The ECB chief’s comments highlighted that the latest stimulus package isn’t necessarily the last one, particularly if officials conclude that their inflation target of just under 2% remains out of reach. He re-iterated that the ECB is constantly monitoring economic and financial conditions and stated “we are of course ready at any time to adjust this array of tools to secure the return of inflation to our objective without undue delay.”

The decision by the ECB not to increase the QE programme to above €60 billion per month could also be possibly due to the improvement in the economic outlook although new inflation forecasts were weaker with an inflation rate of 1% in 2016 and only 1.6% in 2017.

Other commentators argued that the decision by the ECB reflected the need to maintain some further stimulus for possible use in the future, while others claimed that this was due to opposition for more aggressive easing by some members on the ECB Governing Council including the head of Germany’s Bundesbank.

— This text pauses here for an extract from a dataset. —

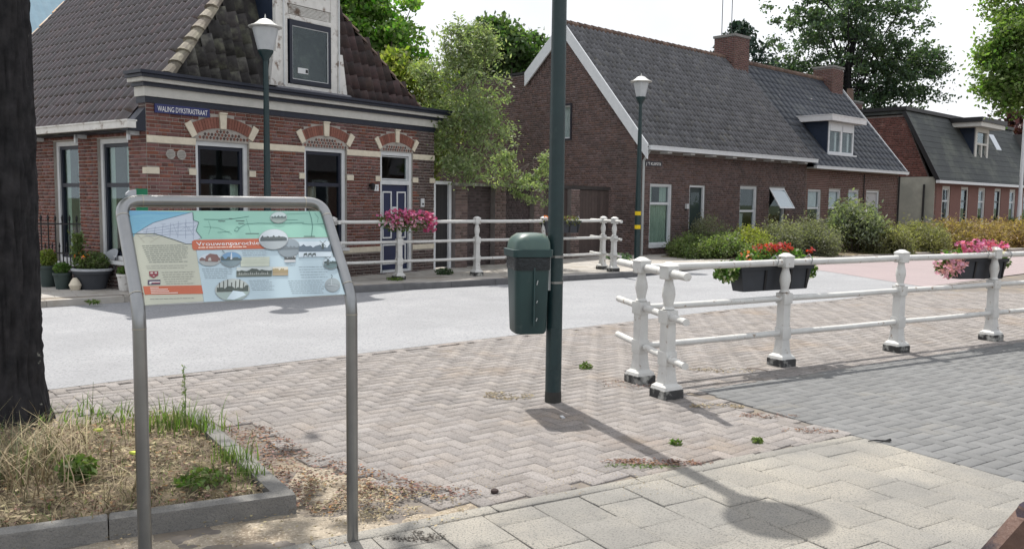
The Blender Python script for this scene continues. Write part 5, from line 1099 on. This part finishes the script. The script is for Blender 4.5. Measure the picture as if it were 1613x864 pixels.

Last week’s events and the reaction across bond, equity and currency markets were a stark reminder of the volatility across financial markets and the influence of communications by the major central banks, particularly when interest rates are near zero. The ex Chairman of the Federal Reserve Ben Bernanke recently commented in a book he published that “monetary policy is 98% communication and only 2% action”.

All eyes are now on the statement by the Federal Reserve due on 16 December where interest rates in the US are expected to rise for the first time since 2006.

The chairperson of the Federal Reserve Janet Yellen again stated that the US economy had been improving in recent weeks paving the way for the long-awaited rate lift off. However, Janet Yellen stressed that the Fed will move slowly and cautiously in 2016 as “even after the initial increase in the federal funds rate, monetary policy will remain accommodative”.

If rates in the US do indeed increase, the monetary policy divergence between the US and Europe will be a key theme for 2016 and investors will need to position their investment portfolios accordingly to reflect this new reality.